While few would disagree with these assertions, matters become complicated when we try to make them concrete. People want to live a worthwhile life. They want to be healthy and fit. But if the way to achieve these goals is unclear, they not only remain elusive, but they become sources of discontent.
For some clients who join a gym or hire a personal trainer, everything goes as planned, and their stories have happy endings. But other clients start discouraged or become discouraged. They may cancel their workouts or go through them half-heartedly, offering up more excuses than repetitions. They may fail to exercise on their own, and their gym memberships may lapse. Discouragement is a vicious downward spiral, resulting in depression and plummeting self-esteem, not to mention ever-decreasing conditioning. The discouraged client becomes a former client, and everyone loses, including you.
The Role of Positive Psychology
Health and fitness professionals are well trained in exercise technique. They may be less well trained in how to work with discouraged clients, and professionals themselves may become discouraged and choose to focus only on clients who are perky and optimistic.
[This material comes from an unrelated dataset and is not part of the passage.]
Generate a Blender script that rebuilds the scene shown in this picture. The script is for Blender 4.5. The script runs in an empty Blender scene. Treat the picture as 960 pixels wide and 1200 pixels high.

The rich only get richer, right, and the poor stay poor?
Not anymore. During the last decade, a new perspective has emerged called positive psychology. Specifically concerned with what makes life worth living, this scientific field has led to practical advice that actually works. Positive psychology arose in response to the past 60 years of science and practice in psychology with its almost exclusive focus on what goes wrong in life—and how to remedy it. Without denying the very real problems that people experience, positive psychologists believe that what makes life worth living deserves its own field of study. Positive psychology does not replace problem-focused psychology but rather complements and extends it.
Understand That Pessimism Is Not a Choice
I have spent the last 30 years studying pessimism and optimism. It is abundantly clear that pessimism has terrible consequences—for our feelings, our relationships, our success at school and work, and even our physical health. Optimism, by contrast, has wonderful consequences, the result of an active involvement with the world that pays dividends.